C’est également l’avis de l’expert militaire australien Mick Ryan: «Pour faire s’effondrer un tel pont, il faut beaucoup d’explosifs et une bonne planification du dynamitage. Les ponts les plus difficiles à faire sauter sont les ponts en béton armé comme celui-ci. La quantité d’explosifs nécessaires serait supérieure à ce que quelques hommes pourraient porter. Quelques camions ou missiles suffiraient s’ils étaient dirigés vers les endroits les plus fragiles du pont», écrit-il sur Twitter.
Selon l’expert militaire, l’Ukraine a toujours été douée pour planifier et concevoir des opérations en amont. «Cela pourrait faire partie de leur plan de reconquête de la Crimée à court terme – ou d’une opération trompe-l’œil pour détourner l’attention des autres régions.»
Le symbole de l’annexion
Quoi qu’il en soit, la force symbolique de l’incendie est indéniable. Ce «cordon ombilical» était le «plus long pont d’Europe», annonçait-on fièrement lors de l’inauguration du pont en 2018. Le pont est le symbole de l’annexion de la Crimée par la Russie. C'est pourquoi il brûle de mille feux du point de vue des ukrainiens.
Il est peu probable que l’Ukraine assume directement la responsabilité de l’incident. Car il ne s’agit pas de la première attaque (présumée) ukrainienne contre la Crimée depuis le début de la guerre. Des frappes sur des bases de l’armée de l’air russe ont déjà été menées sur la péninsule. En août, l’aéroport militaire de Saki a été attaqué, et en octobre, des explosions se sont à nouveau produites à proximité. L’Ukraine a assumé la responsabilité des premiers événements, mais pas des seconds.

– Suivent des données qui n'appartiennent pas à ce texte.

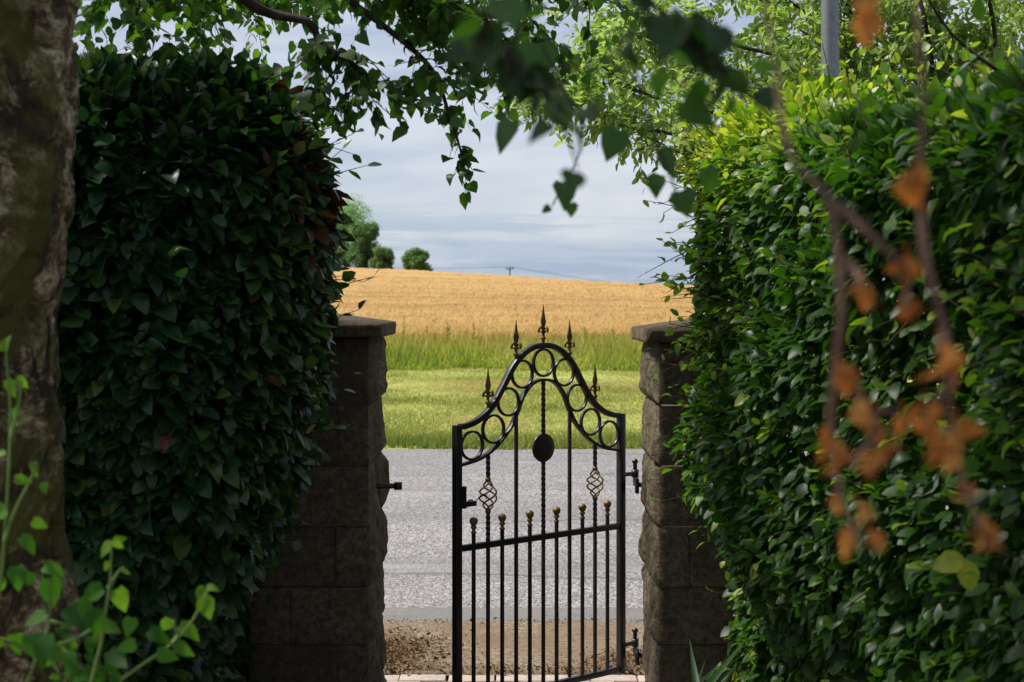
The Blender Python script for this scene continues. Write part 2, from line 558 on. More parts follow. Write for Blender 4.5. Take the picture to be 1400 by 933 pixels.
def straws(n, y0, y1, xw, wid):
    y = y0 + (y1 - y0) * R.uniform(0, 1, n) ** (1.0 if y1 < 40 else 1.5)
    x = R.uniform(-1, 1, n) * (xw + (y - 28) * .35)
    g = hgt(x, y)
    h = R.normal(.52, .035, n)
    lean = R.normal(0, .07, (n, 2))
    a = R.uniform(0, math.pi, n)
    wv = np.stack([np.cos(a), np.sin(a), 0 * a], 1) * wid * (1 + (y - 28) / 40)[:, None]
    b = np.stack([x, y, g], 1)
    m_ = b + np.stack([lean[:, 0] * .7, lean[:, 1] * .7, h * .78], 1)
    e = b + np.stack([lean[:, 0] * 1.6, lean[:, 1] * 1.6, h], 1)
    tip = e + np.stack([lean[:, 0] * 1.4, lean[:, 1] * 1.4, 0 * h + .06], 1)
    V = np.stack([b - wv * .4, b + wv * .4, m_ + wv * .35, m_ - wv * .35, e + wv, e - wv, tip], 1).reshape(-1, 3)
    o = (np.arange(n) * 7)[:, None]
    tn = np.clip(R.normal(.5, .25, n) + .2 * lumps(b * [.3, 1, 0], 1.2, 31), 0, 1)
    mb.add(V, np.concatenate([np.array([[0, 1, 2, 3]]) + o, np.array([[3, 2, 4, 5]]) + o]), np.concatenate([tn * .9, tn]))
    mb.add(V, np.array([[5, 4, 6]]) + o, tn)


straws(26000, 28.4, 31.5, 7, .008)
straws(24000, 31, 125, 7, .010)
st = mb.build('wheat_straws', STRAW, wheat)


# ------------------------------------------------------------------ grass
def blades(mb, x, y, h, wid, lean, tint, segs=1, z0=0.0):
    n = len(x)
    g = hgt(x, y) + z0
    a = R.uniform(0, 2 * math.pi, n)
    wv = np.stack([np.cos(a), np.sin(a), 0 * a], 1) * np.asarray(wid).reshape(-1, 1)
    l = R.normal(0, 1, (n, 2)) * np.asarray(lean).reshape(-1, 1)
    b = np.stack([x, y, g], 1)
    tip = b + np.stack([l[:, 0], l[:, 1], h], 1)
    o = (np.arange(n) * (3 if segs == 1 else 5))[:, None]
    if segs == 1:
        mb.add(np.stack([b - wv, b + wv, tip], 1).reshape(-1, 3), np.array([[0, 1, 2]]) + o, tint)
    else:
        mid = b + np.stack([l[:, 0] * .3, l[:, 1] * .3, h * .6], 1)
        V = np.stack([b - wv, b + wv, mid + wv * .8, mid - wv * .8, tip], 1).reshape(-1, 3)
        mb.add(V, np.array([[0, 1, 2, 3]]) + o, tint)
        mb.add(V, np.array([[3, 2, 4]]) + o, tint)


mb = MB()
n = 150000
y = 14.45 + (25.9 - 14.45) * R.uniform(0, 1, n) ** 1.15
x = R.uniform(-1, 1, n) * (3.6 + (y - 14.5) * .28)
pp = np.stack([x, y, 0 * x], 1)
edge = 14.62 + .10 * lumps(pp * [1, 0, 0], 3, 41) + .05 * lumps(pp * [1, 0, 0], 11, 42)
k = y > edge
x, y, pp = x[k], y[k], pp[k]
t = np.clip(.50 + .10 * lumps(pp * [.8, 1, 0], 1.1, 43) + .20 * lumps(pp, 4, 44) + R.normal(0, .20, len(x)) - .22 * smooth(16.6, 14.6, y), 0, 1)
t = np.clip(t + .16 * lumps(pp * [1, 1, 0], 8, 49), 0, 1)
bare = lumps(pp * [.8, 1.0, 0], 2.3, 48) + .9 * np.exp(-((y - 22.6) / .8) ** 2)
t = np.where((bare > .55) & (R.uniform(0, 1, len(x)) < .75), R.uniform(.8, 1, len(x)), t)
h = R.uniform(.025, .07, len(x)) * (1 + .5 * lumps(pp, 2.2, 45)) * (1 + 1.0 * np.exp(-((y - 15.0) / .4) ** 2))
blades(mb, x, y, h, .007, .045, t)
tag(mb.build('mown_grass', GRASS), 'short mown grass on the verge beyond the road', 'grass', kind='stuff')

mb = MB()
n = 44000
y = R.uniform(24.2, 28.7, n)
x = R.uniform(-1, 1, n) * 8.0
pp = np.stack([x, y, 0 * x], 1)
k = y > 25.3 + .9 * lumps(pp * [1, 0, 0], 1.6, 51) + .3 * lumps(pp * [1, 0, 0], 5, 57)
x, y, pp = x[k], y[k], pp[k]
depth = smooth(24.6, 27.6, y)
h = (.09 + .42 * depth) * R.uniform(.45, 1.2, len(x)) * (1 + .30 * lumps(pp * [1, .4, 0], 2.1, 52) + .15 * lumps(pp, 6, 58))
t = np.clip(.32 + .40 * depth + .32 * lumps(pp * [1, .5, 0], 1.5, 53) + R.normal(0, .22, len(x)), 0, 1)
blades(mb, x, y, h, .009, .09, t, 2)
# taller seed heads along the crop edge
n = 3000
y = R.uniform(27.2, 28.9, n)
x = R.uniform(-8, 8, n)
k = lumps(np.stack([x, 0 * y, 0 * x], 1), 4.5, 55) > -.15
x, y = x[k], y[k]
blades(mb, x, y, R.uniform(.4, .74, len(x)), .007, .10, R.uniform(.35, 1, len(x)), 2)
tag(mb.build('long_grass', GRASS_TALL), 'long unmown grass in front of the wheat', 'long grass', kind='stuff')

# docks and thistles standing up at the crop edge
for (px, py) in ((552, 432), (612, 440), (648, 443), (838, 446), (800, 448), (584, 446)):
    Y = 28.0
    top = P(px, py, Y)
    base = np.array([top[0], Y, hgt(top[0], Y)])
    root = tag(empty('weed_plant', base), {552: 'tallest dark weed spike at the left end of the wheat edge', 612: 'narrow weed spike standing between two others before the wheat',
              648: 'weed spike just left of the leftmost gate spear', 838: 'weed spike near the right pillar before the wheat',
              800: 'short weed spike just right of the gate spears', 584: 'short weed spike beside the tallest one'}[px], 'weed', 'weeds along the wheat edge')
    H = top[2] - base[2]
    a = MB()
    tube(a, [[0, 0, 0], [.01, 0, H * .5], [0, 0, H]], [.008, .006, .003], 5)
    a.build('stem', STEM, root)
    a = MB()
    m_ = 60
    zz = R.uniform(.25, 1, m_) * H
    an = R.uniform(0, 6.28, m_)
    d = np.stack([np.cos(an), np.sin(an), .9 + 0 * an], 1)
    leaves(a, np.stack([0 * zz, 0 * zz, zz], 1), d, np.stack([0 * an, 0 * an, 1 + 0 * an], 1) + R.normal(0, .3, (m_, 3)), R.uniform(.05, .12, m_) * (1.2 - zz / H * .7), .4, R.uniform(0, .5, m_))
    a.build('foliage', GRASS_TALL, root)


# ------------------------------------------------------------------ trees in the field
def field_tree(px0, px1, ptop, Y, label, tint0, seed, lobes):
    r = np.random.default_rng(seed)
    cx = ((px0 + px1) / 2 - 700) / F * Y
    gz = float(hgt(cx, Y))
    top = EYE - (ptop - 418) / F * Y
    w = (px1 - px0) / F * Y
    H = top - gz
    root = tag(empty('field_tree', (cx, Y, gz)), label, 'tree', 'trees on the skyline of the field')
    a = MB()
    tube(a, [[0, 0, -.3], [.1, 0, H * .3], [0, .1, H * .75]], [w * .035 + .12, w * .028 + .08, .05], 8)
    cs = []
    for k in range(lobes):
        an = r.uniform(0, 6.28)
        hz = r.uniform(.12, .88)
        rad = .5 * w * (1 - abs(hz - .45) * .85)
        c = np.array([math.cos(an) * rad * .62 * r.uniform(.3, 1), math.sin(an) * rad * .62 * r.uniform(.3, 1), H * hz])
        cs.append((c, w * r.uniform(.11, .19)))
        tube(a, [[0, 0, H * hz * .55], c * [.5, .5, .85], c], [.09, .06, .02], 5)
    cs.append((np.array([0, 0, H * .86]), w * .17))
    a.build('trunk', TWIG, root, True)
    b = MB()
    for c, rad in cs:
        n = int(650 * 24 / lobes)
        q = nrm(r.normal(size=(n, 3))) * (r.uniform(0, 1, (n, 1)) ** .4) * rad * np.array([1, 1, .95])
        q = q * (1 + .6 * lumps(q + c, 2.6, seed)[:, None]) + c
        q = q[q[:, 2] > .5]
        m_ = len(q)
        leaves(b, q, r.normal(size=(m_, 3)) + [0, 0, -.3], r.normal(size=(m_, 3)) + [0, 0, .8] + nrm(q - c), r.uniform(.18, .34, m_), .7,
               np.clip(tint0 + r.normal(0, .17, m_), 0, 1), 'kite')
    b.build('crown', LEAF_FIELD, root)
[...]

Dernièrement, des incidents impliquant des drones qui ont explosé se sont produits à plusieurs reprises dans la région de Kertch, qui jouxte directement le pont en Crimée. De son côté, la Russie a souligné qu’une attaque contre le pont constituerait un franchissement clair de la ligne rouge.
Une perte stratégique de poids pour la Russie
La perte de cette liaison pose également un gros problème stratégique à la Russie. Le pont est d’une importance capitale pour l’armée russe, car il permet aux troupes de se ravitailler sur le front de Kherson, dans le sud de l’Ukraine. Dans cette région, les soldats russes se trouvent déjà dans une situation précaire depuis des semaines. La coupure du trafic va les mettre encore plus en difficulté.
Le pont est par ailleurs important pour l’approvisionnement de la Crimée elle-même. Samedi matin, on craignait déjà que la nourriture et l’essence ne soient limitées pour la population, comme le rapportent les agences de presse russes. Mais ce n’est pour le moment pas le cas, a rassuré le gouvernement de Crimée. Les réparations du pont sont en cours de planification. On ne sait pas combien de temps il restera inutilisable. Selon des sources russes, il devrait être remis en service dès la fin octobre.